UMass football looking to find consistent rhythm on offense

By Anthony Chiusano

Cade Belisle/Daily Collegian
Collegian File Photo

The Massachusetts football team hasn’t seen too much of a decline on offense in terms of pure statistics from a season ago. Despite the loss of tight end Jean Sifrin, the Minutemen have averaged 25.2 points per game through five games, roughly two points below last year’s average.

But that’s not to say UMass (1-4, 0-1 Mid-American Conference) has found its total rhythm on offense yet in 2015.

“We’re making sure to piece everything together a complete game and kind of be a complete team on a week-to-week basis,” quarterback Blake Frohnapfel said after Tuesday’s practice. “That’s something we’re still trying to do. We’ve definitely shown flashes of doing that.”

Despite putting up respectable numbers so far this season – the offense is led by Frohnapfel, who is second in the MAC in passing yards per game and receiver Tajae Sharpe, who leads the nation in receptions – UMass hasn’t been able to consistently capitalize on all of its opportunities.

The Minutemen rank last in the conference in red zone conversions with a 66.7 percent rate (12-for-18) while placing 11th out of 13th on third down conversions at 34.7 percent (26-for-75).

Frohnapfel said converting on more of these chances will be vital in UMass’ conference schedule moving forward. He also took responsibility for the Minutemen’s early season struggles in these areas, citing his two interceptions in the red zone so far this season, including one last week against Bowling Green.

“It’s on me really, with the decision making I’ve made,” Frohnapfel said. “You never want to kick a field goal, you want to score touchdowns. But at times, you have to think, ‘Okay a field goal isn’t the end of the world.’”

According to UMass coach Mark Whipple, finding more of a balance on offense will help in its pursuit for greater consistency. The Minutemen only ran 15 times for 55 yards in their 62-38 loss to the Falcons last Saturday.

Whipple added that developing a running game becomes an issue when being forced to play catch-up, as was the case against Bowling Green.

“I think that was a combination of Bowling Green scoring and the plan we had. … We’re getting the ball to Tajae in some different ways and that’s kind of accounted for a little bit of a run thing. We’d like to be more like (against) Florida International, where at the end of the game we get to that point,” Whipple said. “But we’re moving the ball and it’s felt like we had some things there last week.

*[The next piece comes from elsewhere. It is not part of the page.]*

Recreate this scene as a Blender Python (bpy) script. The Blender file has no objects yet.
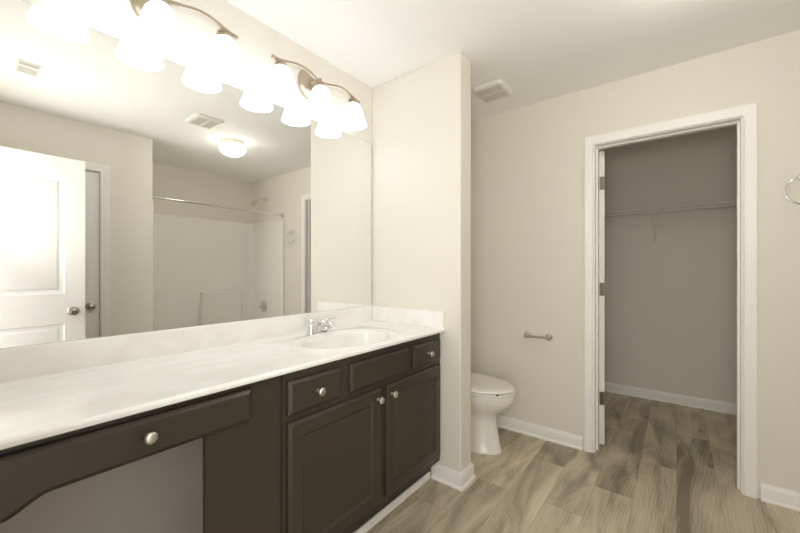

“I probably should run it more. I think it helps our offensive line,” Whipple added.

UMass has opened the game’s scoring only once this season, in a 24-14 win over Florida International on Oct. 3.

“There were times last year when we had a pretty good streak there where on the first drive we were scoring almost every time. This year we’ve kind of started slow,” Frohnapfel said. “If you come out and run the ball well, it sets the tone for how the game is going to be.”

Whipple stressed the importance of getting off to a positive start against Kent State this weekend and not falling behind early like in the majority of UMass’ games in 2015. He added that playing at McGuirk Stadium, where the Minutemen are 1-0 this season, will give the Minutemen an extra boost in their pursuit for a second win.

Saturday’s matchup against the Flashes is UMass’ annual homecoming game.

“We just seem to play better here (at McGuirk Stadium),” Whipple said. “That’s traditionally been the way it’s been. We’re just hoping it stays that way.”